:: SUPPLIED DATA ::

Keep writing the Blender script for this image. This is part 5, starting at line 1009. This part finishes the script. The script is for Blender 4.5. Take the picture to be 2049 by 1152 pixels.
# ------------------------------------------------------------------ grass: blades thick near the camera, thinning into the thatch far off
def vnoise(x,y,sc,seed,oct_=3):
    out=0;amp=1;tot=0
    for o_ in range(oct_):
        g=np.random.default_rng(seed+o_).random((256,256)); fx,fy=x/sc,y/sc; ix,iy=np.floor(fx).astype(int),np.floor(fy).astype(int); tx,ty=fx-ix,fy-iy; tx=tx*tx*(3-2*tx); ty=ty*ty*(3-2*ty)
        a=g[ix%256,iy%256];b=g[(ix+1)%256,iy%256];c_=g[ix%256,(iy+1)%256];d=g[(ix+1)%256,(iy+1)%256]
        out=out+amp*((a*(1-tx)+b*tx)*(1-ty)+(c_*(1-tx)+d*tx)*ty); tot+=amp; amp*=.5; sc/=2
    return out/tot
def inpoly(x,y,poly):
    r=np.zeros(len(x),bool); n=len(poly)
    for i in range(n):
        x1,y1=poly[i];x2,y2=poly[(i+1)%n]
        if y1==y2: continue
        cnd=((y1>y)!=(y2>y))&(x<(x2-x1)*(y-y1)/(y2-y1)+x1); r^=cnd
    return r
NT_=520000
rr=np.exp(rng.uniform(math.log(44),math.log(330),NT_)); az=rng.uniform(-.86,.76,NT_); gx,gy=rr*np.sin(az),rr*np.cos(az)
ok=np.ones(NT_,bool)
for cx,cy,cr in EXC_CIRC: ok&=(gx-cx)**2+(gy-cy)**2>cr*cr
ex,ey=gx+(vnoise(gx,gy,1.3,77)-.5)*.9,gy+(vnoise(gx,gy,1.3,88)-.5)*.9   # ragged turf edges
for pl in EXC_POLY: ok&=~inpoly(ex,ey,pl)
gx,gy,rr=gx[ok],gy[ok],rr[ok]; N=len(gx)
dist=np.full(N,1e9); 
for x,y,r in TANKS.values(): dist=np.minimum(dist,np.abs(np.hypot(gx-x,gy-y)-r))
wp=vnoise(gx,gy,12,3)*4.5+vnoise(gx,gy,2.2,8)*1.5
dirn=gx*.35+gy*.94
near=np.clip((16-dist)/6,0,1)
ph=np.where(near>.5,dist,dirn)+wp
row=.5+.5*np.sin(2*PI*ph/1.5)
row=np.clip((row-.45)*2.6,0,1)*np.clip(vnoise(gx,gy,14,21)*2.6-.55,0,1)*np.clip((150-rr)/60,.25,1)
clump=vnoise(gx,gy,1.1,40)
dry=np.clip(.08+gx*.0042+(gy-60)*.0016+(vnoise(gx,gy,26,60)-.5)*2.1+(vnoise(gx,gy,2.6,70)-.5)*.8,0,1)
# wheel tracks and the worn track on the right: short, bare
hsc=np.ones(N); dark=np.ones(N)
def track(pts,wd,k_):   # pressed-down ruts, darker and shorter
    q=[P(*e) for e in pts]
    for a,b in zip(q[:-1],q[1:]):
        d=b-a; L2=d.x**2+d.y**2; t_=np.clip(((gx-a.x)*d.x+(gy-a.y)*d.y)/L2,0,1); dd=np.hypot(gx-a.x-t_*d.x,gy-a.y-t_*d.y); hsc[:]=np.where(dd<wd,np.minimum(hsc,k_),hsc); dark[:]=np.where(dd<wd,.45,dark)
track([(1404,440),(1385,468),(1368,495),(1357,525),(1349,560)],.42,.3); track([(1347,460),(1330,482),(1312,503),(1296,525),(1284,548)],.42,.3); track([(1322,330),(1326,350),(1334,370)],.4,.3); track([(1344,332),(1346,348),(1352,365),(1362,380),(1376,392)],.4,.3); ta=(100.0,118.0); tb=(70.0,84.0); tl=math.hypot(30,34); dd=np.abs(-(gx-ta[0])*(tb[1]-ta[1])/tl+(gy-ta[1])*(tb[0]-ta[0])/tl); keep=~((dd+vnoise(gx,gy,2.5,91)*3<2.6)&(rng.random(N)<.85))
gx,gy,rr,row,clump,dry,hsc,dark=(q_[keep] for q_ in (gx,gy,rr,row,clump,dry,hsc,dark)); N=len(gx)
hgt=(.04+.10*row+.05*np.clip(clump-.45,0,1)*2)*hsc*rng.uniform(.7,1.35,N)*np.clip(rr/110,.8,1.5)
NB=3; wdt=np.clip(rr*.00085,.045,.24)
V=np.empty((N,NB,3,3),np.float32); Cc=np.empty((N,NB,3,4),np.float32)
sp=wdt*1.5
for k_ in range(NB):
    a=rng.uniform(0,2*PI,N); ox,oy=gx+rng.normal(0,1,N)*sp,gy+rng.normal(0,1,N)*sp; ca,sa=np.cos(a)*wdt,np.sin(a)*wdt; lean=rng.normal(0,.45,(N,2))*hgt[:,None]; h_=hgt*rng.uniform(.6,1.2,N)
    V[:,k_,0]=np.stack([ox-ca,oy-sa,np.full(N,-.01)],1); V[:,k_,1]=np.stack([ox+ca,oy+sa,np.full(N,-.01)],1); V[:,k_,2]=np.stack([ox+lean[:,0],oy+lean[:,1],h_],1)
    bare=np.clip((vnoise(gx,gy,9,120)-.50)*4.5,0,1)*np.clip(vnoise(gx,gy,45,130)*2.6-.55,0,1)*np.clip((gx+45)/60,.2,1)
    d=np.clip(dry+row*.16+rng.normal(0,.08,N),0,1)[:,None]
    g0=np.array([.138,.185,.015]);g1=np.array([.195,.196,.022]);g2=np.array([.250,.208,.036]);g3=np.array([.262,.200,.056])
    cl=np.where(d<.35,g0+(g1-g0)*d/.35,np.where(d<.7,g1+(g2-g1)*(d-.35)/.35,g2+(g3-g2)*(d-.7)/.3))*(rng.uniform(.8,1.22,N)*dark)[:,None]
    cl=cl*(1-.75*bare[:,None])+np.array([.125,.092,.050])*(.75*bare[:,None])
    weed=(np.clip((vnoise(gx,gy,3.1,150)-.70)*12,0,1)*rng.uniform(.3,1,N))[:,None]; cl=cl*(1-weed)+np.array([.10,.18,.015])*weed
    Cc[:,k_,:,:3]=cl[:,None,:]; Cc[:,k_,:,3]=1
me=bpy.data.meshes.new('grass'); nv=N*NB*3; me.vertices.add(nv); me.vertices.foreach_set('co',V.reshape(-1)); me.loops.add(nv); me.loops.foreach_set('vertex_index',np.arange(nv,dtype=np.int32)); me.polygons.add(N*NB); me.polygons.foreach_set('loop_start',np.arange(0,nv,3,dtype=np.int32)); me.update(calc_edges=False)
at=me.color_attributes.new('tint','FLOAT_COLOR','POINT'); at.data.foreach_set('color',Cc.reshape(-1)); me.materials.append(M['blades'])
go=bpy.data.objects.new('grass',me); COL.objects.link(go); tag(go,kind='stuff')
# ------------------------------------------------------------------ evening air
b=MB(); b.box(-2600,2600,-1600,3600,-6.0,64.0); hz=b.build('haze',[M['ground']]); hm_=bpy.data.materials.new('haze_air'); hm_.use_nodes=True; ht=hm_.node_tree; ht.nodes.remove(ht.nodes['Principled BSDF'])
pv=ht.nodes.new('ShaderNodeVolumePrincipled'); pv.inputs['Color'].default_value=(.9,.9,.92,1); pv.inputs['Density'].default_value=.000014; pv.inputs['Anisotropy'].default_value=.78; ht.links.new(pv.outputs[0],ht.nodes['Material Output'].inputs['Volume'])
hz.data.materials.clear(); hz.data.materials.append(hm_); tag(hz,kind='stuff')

:::

- **WHAT IS REQUIRED**
Repeat the data in its entirety, character for character.

- **WRITTEN ANSWER**
Keep writing the Blender script for this image. This is part 5, starting at line 1009. This part finishes the script. The script is for Blender 4.5. Take the picture to be 2049 by 1152 pixels.
# ------------------------------------------------------------------ grass: blades thick near the camera, thinning into the thatch far off
def vnoise(x,y,sc,seed,oct_=3):
    out=0;amp=1;tot=0
    for o_ in range(oct_):
        g=np.random.default_rng(seed+o_).random((256,256)); fx,fy=x/sc,y/sc; ix,iy=np.floor(fx).astype(int),np.floor(fy).astype(int); tx,ty=fx-ix,fy-iy; tx=tx*tx*(3-2*tx); ty=ty*ty*(3-2*ty)
        a=g[ix%256,iy%256];b=g[(ix+1)%256,iy%256];c_=g[ix%256,(iy+1)%256];d=g[(ix+1)%256,(iy+1)%256]
        out=out+amp*((a*(1-tx)+b*tx)*(1-ty)+(c_*(1-tx)+d*tx)*ty); tot+=amp; amp*=.5; sc/=2
    return out/tot
def inpoly(x,y,poly):
    r=np.zeros(len(x),bool); n=len(poly)
    for i in range(n):
        x1,y1=poly[i];x2,y2=poly[(i+1)%n]
        if y1==y2: continue
        cnd=((y1>y)!=(y2>y))&(x<(x2-x1)*(y-y1)/(y2-y1)+x1); r^=cnd
    return r
NT_=520000
rr=np.exp(rng.uniform(math.log(44),math.log(330),NT_)); az=rng.uniform(-.86,.76,NT_); gx,gy=rr*np.sin(az),rr*np.cos(az)
ok=np.ones(NT_,bool)
for cx,cy,cr in EXC_CIRC: ok&=(gx-cx)**2+(gy-cy)**2>cr*cr
ex,ey=gx+(vnoise(gx,gy,1.3,77)-.5)*.9,gy+(vnoise(gx,gy,1.3,88)-.5)*.9   # ragged turf edges
for pl in EXC_POLY: ok&=~inpoly(ex,ey,pl)
gx,gy,rr=gx[ok],gy[ok],rr[ok]; N=len(gx)
dist=np.full(N,1e9); 
for x,y,r in TANKS.values(): dist=np.minimum(dist,np.abs(np.hypot(gx-x,gy-y)-r))
wp=vnoise(gx,gy,12,3)*4.5+vnoise(gx,gy,2.2,8)*1.5
dirn=gx*.35+gy*.94
near=np.clip((16-dist)/6,0,1)
ph=np.where(near>.5,dist,dirn)+wp
row=.5+.5*np.sin(2*PI*ph/1.5)
row=np.clip((row-.45)*2.6,0,1)*np.clip(vnoise(gx,gy,14,21)*2.6-.55,0,1)*np.clip((150-rr)/60,.25,1)
clump=vnoise(gx,gy,1.1,40)
dry=np.clip(.08+gx*.0042+(gy-60)*.0016+(vnoise(gx,gy,26,60)-.5)*2.1+(vnoise(gx,gy,2.6,70)-.5)*.8,0,1)
# wheel tracks and the worn track on the right: short, bare
hsc=np.ones(N); dark=np.ones(N)
def track(pts,wd,k_):   # pressed-down ruts, darker and shorter
    q=[P(*e) for e in pts]
    for a,b in zip(q[:-1],q[1:]):
        d=b-a; L2=d.x**2+d.y**2; t_=np.clip(((gx-a.x)*d.x+(gy-a.y)*d.y)/L2,0,1); dd=np.hypot(gx-a.x-t_*d.x,gy-a.y-t_*d.y); hsc[:]=np.where(dd<wd,np.minimum(hsc,k_),hsc); dark[:]=np.where(dd<wd,.45,dark)
track([(1404,440),(1385,468),(1368,495),(1357,525),(1349,560)],.42,.3); track([(1347,460),(1330,482),(1312,503),(1296,525),(1284,548)],.42,.3); track([(1322,330),(1326,350),(1334,370)],.4,.3); track([(1344,332),(1346,348),(1352,365),(1362,380),(1376,392)],.4,.3); ta=(100.0,118.0); tb=(70.0,84.0); tl=math.hypot(30,34); dd=np.abs(-(gx-ta[0])*(tb[1]-ta[1])/tl+(gy-ta[1])*(tb[0]-ta[0])/tl); keep=~((dd+vnoise(gx,gy,2.5,91)*3<2.6)&(rng.random(N)<.85))
gx,gy,rr,row,clump,dry,hsc,dark=(q_[keep] for q_ in (gx,gy,rr,row,clump,dry,hsc,dark)); N=len(gx)
hgt=(.04+.10*row+.05*np.clip(clump-.45,0,1)*2)*hsc*rng.uniform(.7,1.35,N)*np.clip(rr/110,.8,1.5)
NB=3; wdt=np.clip(rr*.00085,.045,.24)
V=np.empty((N,NB,3,3),np.float32); Cc=np.empty((N,NB,3,4),np.float32)
sp=wdt*1.5
for k_ in range(NB):
    a=rng.uniform(0,2*PI,N); ox,oy=gx+rng.normal(0,1,N)*sp,gy+rng.normal(0,1,N)*sp; ca,sa=np.cos(a)*wdt,np.sin(a)*wdt; lean=rng.normal(0,.45,(N,2))*hgt[:,None]; h_=hgt*rng.uniform(.6,1.2,N)
    V[:,k_,0]=np.stack([ox-ca,oy-sa,np.full(N,-.01)],1); V[:,k_,1]=np.stack([ox+ca,oy+sa,np.full(N,-.01)],1); V[:,k_,2]=np.stack([ox+lean[:,0],oy+lean[:,1],h_],1)
    bare=np.clip((vnoise(gx,gy,9,120)-.50)*4.5,0,1)*np.clip(vnoise(gx,gy,45,130)*2.6-.55,0,1)*np.clip((gx+45)/60,.2,1)
    d=np.clip(dry+row*.16+rng.normal(0,.08,N),0,1)[:,None]
    g0=np.array([.138,.185,.015]);g1=np.array([.195,.196,.022]);g2=np.array([.250,.208,.036]);g3=np.array([.262,.200,.056])
    cl=np.where(d<.35,g0+(g1-g0)*d/.35,np.where(d<.7,g1+(g2-g1)*(d-.35)/.35,g2+(g3-g2)*(d-.7)/.3))*(rng.uniform(.8,1.22,N)*dark)[:,None]
    cl=cl*(1-.75*bare[:,None])+np.array([.125,.092,.050])*(.75*bare[:,None])
    weed=(np.clip((vnoise(gx,gy,3.1,150)-.70)*12,0,1)*rng.uniform(.3,1,N))[:,None]; cl=cl*(1-weed)+np.array([.10,.18,.015])*weed
    Cc[:,k_,:,:3]=cl[:,None,:]; Cc[:,k_,:,3]=1
me=bpy.data.meshes.new('grass'); nv=N*NB*3; me.vertices.add(nv); me.vertices.foreach_set('co',V.reshape(-1)); me.loops.add(nv); me.loops.foreach_set('vertex_index',np.arange(nv,dtype=np.int32)); me.polygons.add(N*NB); me.polygons.foreach_set('loop_start',np.arange(0,nv,3,dtype=np.int32)); me.update(calc_edges=False)
at=me.color_attributes.new('tint','FLOAT_COLOR','POINT'); at.data.foreach_set('color',Cc.reshape(-1)); me.materials.append(M['blades'])
go=bpy.data.objects.new('grass',me); COL.objects.link(go); tag(go,kind='stuff')
# ------------------------------------------------------------------ evening air
b=MB(); b.box(-2600,2600,-1600,3600,-6.0,64.0); hz=b.build('haze',[M['ground']]); hm_=bpy.data.materials.new('haze_air'); hm_.use_nodes=True; ht=hm_.node_tree; ht.nodes.remove(ht.nodes['Principled BSDF'])
pv=ht.nodes.new('ShaderNodeVolumePrincipled'); pv.inputs['Color'].default_value=(.9,.9,.92,1); pv.inputs['Density'].default_value=.000014; pv.inputs['Anisotropy'].default_value=.78; ht.links.new(pv.outputs[0],ht.nodes['Material Output'].inputs['Volume'])
hz.data.materials.clear(); hz.data.materials.append(hm_); tag(hz,kind='stuff')